I think aid is often necessary, that it can make a small positive difference to growth rates, but it is not where Africa’s salvation is going to lie. To me, Dambisa Moyo and Jeffrey Sachs lie at extreme opposite ends of the spectrum, and the truth is somewhere in the middle.
Tell me about the Jean Hatzfeld book on Rwanda.
The Rwandan genocide is not just one of Africa’s big stories, it is one of humanity’s big stories and it will have to be written about for decades and decades to come, just like the Holocaust. Hatzfeld is a journalist for the newspaper Liberation who has written three books on the subject, all translated from the French. The first is called Into The Quick of Life and is a series of interviews with survivors. In the second, Time for Machetes, he goes into a prison and talks to a group of young friends who took part in the genocide. This is the genocide seen through the eyes of killers. It is easy to write movingly about victims, but it is more interesting and more important, if we want to stop these things happening again, to talk to the perpetrators.
In this third book he goes back to Nyamata, the village where he started out, and this time he talks to both victims and perpetrators, now living cheek-by-jowl. President Paul Kagame, who realised that the prisons were overflowing, introduced the ‘Gacaca’ system of justice. If you were a suspected killer you were offered a deal – you could go back to the village and confess in public to your crimes. If you were telling the whole truth you were released and sent home. If someone said: ‘No! You actually killed 15 more people up the road,’ – then you went back to prison.
This is a searing, poignant and very poetic book, not cluttered with facts and figures. The individual voices all come across so strongly and what you realise, listening to them, is that while there can be cohabitation, there is no real reconciliation. But there is simply no better alternative.
And has Rwanda recovered?
Well, a World Bank report recently named Rwanda as the country that had done most in the world to make it easy to do business there. Kagame is trying really hard to attract investors and find a new role for the country. But it’s hard to see how you can ever recover from a genocide in which nearly a million people died.

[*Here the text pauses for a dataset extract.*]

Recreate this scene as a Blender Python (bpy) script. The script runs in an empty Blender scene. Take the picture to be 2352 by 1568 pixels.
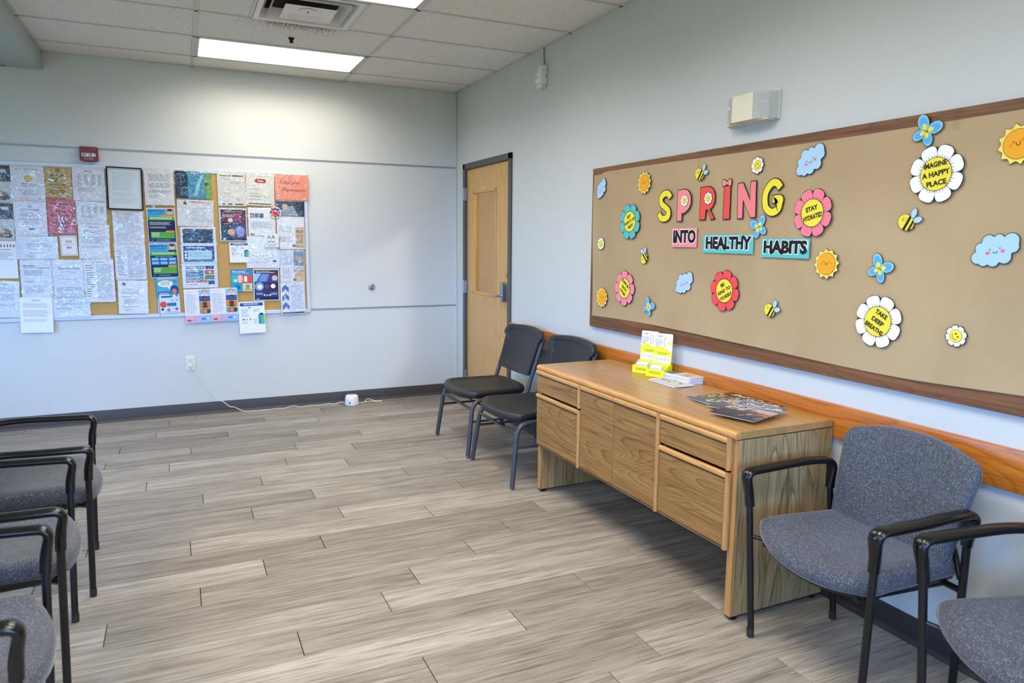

This one sounds jollier – African Dances by Geoffrey Gorer.
The longer you spend travelling and writing about Africa, the more you appreciate that many of today’s problems have colonial roots and that the scarring goes deeper than you once thought. You start to notice the difference in the colonial legacies left by withdrawing powers. This book was first published in 1935 and is about a young anthropologist, Geoffrey Gorer, and an African-American ballet dancer called Feral Benga on a trip across West Africa to study the native dances. They start in Senegal and head east. It’s a kind of road trip, and the dances only play a small part in the book. It’s very much about the conditions Gorer finds as he crosses the various borders, the divide between blacks and the whites, the difference between the English and the French speaking colonies. He finds the subjects in French colonies to be fearful and cowed – farmers in the field stand to salute as they drive past – and he meets French officials who never leave their little areas and are hugely contemptuous and arrogant. He finds, to my surprise and, I think, to his as well, that the British administrators are better informed, more humane, and have a better grasp of the region. It’s very much his own perspective, but it’s a fresh and interesting one, even if the language of the time jars a bit. It’s always difficult reading references to ‘negroes’ without wincing.